In an internal email to staff, Musk emphasised the necessity of making decisive cuts, particularly targeting those working under executives who fail to meet stringent performance criteria.

Also Read:
Tesla freezes all hiring in North America, deletes all listings, posts from job portals and social media

Bloomberg reported that Musk expressed a desire for layoffs reaching at least 20 per cent of the company, citing a corresponding decline in quarterly vehicle deliveries.

Tesla currently faces significant financial challenges, marked by a decline in sales and a 55 per cent decrease in profits compared to the previous year. These challenges are compounded by heightened competition in both the US and Chinese markets, coupled with a global decrease in demand for electric vehicles.

Musk announces $500 million investment

Following the news of layoffs, Musk announced a substantial investment in expanding the company’s fast-charging network, allocating over $500 million towards the initiative. “Just to reiterate:  Tesla  will spend well over $500M expanding our Supercharger network to create thousands of NEW chargers this year,” Musk said in a post
on his social media platform X
.

“That’s just on new sites and expansions, not counting operations costs, which are much higher,” he said.

He noted that this expansion would focus more on existing locations rather than new sites, which aligns with the company’s decision to slow down the pace of new location openings.

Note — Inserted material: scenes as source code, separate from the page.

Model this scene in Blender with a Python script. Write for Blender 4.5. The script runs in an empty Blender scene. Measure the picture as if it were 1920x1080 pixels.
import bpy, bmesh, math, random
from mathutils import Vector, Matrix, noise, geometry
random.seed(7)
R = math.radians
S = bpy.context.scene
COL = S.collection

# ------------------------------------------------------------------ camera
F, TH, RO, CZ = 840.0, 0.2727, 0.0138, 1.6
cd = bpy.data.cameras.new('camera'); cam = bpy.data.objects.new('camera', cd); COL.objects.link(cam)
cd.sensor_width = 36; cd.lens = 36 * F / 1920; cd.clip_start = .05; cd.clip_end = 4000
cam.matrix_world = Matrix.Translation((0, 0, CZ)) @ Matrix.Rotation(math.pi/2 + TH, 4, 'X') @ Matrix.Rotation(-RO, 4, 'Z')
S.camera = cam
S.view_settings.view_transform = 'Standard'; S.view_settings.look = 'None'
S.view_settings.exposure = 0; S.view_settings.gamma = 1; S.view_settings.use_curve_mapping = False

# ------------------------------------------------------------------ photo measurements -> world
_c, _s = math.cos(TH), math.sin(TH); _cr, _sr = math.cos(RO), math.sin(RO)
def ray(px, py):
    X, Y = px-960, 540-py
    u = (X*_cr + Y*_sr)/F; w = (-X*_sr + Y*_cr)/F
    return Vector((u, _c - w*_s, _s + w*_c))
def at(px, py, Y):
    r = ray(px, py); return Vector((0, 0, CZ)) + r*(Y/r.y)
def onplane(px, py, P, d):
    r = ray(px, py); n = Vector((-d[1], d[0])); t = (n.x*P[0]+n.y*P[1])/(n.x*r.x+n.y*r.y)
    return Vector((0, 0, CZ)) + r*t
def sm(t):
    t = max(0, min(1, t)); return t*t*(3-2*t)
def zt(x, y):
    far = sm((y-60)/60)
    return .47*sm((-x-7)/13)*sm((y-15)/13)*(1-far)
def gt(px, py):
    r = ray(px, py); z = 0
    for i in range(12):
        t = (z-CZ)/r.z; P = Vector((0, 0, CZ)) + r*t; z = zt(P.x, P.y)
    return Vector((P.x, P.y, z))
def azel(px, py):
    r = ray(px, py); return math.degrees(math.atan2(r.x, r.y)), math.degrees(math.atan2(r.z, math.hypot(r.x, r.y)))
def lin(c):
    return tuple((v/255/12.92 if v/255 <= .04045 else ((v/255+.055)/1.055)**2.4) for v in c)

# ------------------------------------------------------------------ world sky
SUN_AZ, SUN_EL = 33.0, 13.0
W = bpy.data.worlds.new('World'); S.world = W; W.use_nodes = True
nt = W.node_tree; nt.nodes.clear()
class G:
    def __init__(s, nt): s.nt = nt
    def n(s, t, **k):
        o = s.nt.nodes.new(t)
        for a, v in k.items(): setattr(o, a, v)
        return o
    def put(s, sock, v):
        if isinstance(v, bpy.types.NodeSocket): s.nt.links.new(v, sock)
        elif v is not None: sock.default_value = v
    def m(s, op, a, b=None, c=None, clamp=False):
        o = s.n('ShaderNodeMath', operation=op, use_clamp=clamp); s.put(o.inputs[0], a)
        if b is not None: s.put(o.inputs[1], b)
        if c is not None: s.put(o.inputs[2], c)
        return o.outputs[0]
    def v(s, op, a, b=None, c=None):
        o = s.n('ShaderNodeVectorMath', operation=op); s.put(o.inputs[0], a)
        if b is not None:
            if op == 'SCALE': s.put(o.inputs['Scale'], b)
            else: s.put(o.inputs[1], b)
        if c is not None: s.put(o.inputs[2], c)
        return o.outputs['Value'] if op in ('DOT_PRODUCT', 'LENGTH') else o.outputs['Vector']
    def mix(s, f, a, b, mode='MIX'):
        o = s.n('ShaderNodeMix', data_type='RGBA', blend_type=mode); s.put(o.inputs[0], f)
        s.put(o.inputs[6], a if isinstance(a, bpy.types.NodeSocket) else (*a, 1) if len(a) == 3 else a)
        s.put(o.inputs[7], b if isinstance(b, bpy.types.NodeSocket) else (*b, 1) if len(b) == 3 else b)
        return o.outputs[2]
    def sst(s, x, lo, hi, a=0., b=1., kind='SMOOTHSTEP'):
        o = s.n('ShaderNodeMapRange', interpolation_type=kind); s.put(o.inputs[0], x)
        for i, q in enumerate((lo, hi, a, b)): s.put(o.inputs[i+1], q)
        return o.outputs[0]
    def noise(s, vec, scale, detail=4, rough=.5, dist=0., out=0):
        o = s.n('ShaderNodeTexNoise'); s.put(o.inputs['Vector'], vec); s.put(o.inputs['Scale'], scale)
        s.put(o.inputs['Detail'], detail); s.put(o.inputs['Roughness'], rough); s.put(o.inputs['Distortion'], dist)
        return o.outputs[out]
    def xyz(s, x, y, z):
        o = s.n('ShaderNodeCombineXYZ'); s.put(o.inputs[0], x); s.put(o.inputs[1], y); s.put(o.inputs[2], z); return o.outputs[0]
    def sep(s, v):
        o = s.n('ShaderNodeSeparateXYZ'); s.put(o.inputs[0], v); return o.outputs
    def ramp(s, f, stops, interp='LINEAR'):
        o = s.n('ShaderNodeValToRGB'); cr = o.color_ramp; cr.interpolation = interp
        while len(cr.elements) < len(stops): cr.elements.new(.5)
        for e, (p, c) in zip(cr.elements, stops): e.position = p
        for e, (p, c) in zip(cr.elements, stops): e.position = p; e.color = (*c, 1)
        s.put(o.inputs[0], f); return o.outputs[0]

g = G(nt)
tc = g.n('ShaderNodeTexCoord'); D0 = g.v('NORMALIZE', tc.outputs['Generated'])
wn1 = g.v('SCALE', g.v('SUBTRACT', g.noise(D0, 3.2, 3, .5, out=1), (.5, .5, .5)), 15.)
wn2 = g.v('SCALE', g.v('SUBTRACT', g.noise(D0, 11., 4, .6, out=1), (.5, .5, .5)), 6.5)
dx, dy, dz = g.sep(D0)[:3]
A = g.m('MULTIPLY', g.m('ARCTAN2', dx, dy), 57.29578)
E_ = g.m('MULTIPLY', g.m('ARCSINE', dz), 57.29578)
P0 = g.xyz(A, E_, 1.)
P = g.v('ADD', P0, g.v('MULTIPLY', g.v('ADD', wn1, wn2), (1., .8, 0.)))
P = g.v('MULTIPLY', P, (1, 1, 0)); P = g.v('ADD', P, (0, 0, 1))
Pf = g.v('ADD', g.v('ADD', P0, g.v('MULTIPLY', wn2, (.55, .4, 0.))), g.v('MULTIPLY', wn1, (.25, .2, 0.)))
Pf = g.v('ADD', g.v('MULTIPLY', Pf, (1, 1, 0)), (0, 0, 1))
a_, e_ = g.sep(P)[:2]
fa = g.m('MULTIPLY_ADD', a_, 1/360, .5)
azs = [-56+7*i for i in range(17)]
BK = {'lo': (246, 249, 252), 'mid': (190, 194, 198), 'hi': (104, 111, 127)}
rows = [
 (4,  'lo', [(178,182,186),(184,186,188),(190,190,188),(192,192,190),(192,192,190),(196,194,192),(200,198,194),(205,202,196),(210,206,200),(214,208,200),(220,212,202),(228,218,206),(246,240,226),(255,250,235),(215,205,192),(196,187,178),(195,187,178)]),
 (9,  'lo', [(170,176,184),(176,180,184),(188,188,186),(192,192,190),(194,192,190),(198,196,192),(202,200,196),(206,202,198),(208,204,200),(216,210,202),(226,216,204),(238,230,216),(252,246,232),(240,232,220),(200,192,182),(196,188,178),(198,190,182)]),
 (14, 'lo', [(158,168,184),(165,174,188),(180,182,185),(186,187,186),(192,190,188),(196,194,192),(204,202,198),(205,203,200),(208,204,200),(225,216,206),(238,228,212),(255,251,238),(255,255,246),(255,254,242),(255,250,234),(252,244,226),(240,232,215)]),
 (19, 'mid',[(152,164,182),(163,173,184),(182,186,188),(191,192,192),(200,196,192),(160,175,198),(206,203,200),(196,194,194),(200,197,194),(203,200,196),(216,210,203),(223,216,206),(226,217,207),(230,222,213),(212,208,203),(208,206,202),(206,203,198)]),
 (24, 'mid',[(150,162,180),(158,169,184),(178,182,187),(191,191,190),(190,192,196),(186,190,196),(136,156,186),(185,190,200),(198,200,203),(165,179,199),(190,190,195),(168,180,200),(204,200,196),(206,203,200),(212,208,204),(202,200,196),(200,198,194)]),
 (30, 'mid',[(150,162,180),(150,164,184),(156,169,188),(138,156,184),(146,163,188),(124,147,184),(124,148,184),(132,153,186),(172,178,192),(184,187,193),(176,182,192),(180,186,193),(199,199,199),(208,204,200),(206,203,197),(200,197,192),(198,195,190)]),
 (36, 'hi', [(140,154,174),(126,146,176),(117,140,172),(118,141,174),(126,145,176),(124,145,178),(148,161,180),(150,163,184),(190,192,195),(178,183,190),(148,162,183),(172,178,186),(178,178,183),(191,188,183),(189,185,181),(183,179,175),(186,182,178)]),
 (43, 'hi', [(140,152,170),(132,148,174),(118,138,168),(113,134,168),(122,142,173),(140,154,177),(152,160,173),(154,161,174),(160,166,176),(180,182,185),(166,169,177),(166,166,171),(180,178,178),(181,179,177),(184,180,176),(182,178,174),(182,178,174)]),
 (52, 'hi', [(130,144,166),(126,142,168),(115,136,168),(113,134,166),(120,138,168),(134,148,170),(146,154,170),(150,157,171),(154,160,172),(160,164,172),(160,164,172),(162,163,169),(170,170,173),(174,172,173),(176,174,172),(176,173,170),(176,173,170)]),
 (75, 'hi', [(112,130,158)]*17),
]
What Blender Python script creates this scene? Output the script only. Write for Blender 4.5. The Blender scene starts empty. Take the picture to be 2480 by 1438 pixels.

What are the implications for the industry?

Tesla’s change of plans not only affects its own operations but also has broader implications for the entire EV industry. The adoption of Tesla’s North American Charging Standard (NACS) by almost all automakers underscores the significance of Tesla’s charging infrastructure in shaping industry standards.

However, this shift opens up opportunities for other charging startups and recently laid-off Tesla employees. Charging companies like EVgo are actively recruiting talent affected by the layoffs, signaling potential shifts in the industry landscape.

Executives from charging companies have reported receiving inquiries from landlords seeking alternative partners for charging projects after Tesla’s withdrawal, reported Reuters.

A Tesla car is being charged at a Tesla electric vehicle charging station on a car park of the A10 shopping center in Wildau near Berlin, Germany on 20 March, 2024. File Image/Reuters

The Biden administration has said that it remains vigilant regarding the situation, with state authorities closely monitoring developments.

While some states like Colorado express readiness to adapt their programs as necessary, others like Texas, a major beneficiary of NEVI funds, anticipate minimal impact from Tesla’s layoffs. However, the overall uncertainty surrounding Tesla’s shift in strategy poses challenges to the smooth execution of the NEVI program.

Also Read:
Tesla begins another round of layoffs, this time in software, service teams

“It’s going to delay NEVI rollout. There’s no question about it,” Aatish Patel, co-founder of XCharge North America, which makes EV chargers for fleets and charging station operators, told Reuters.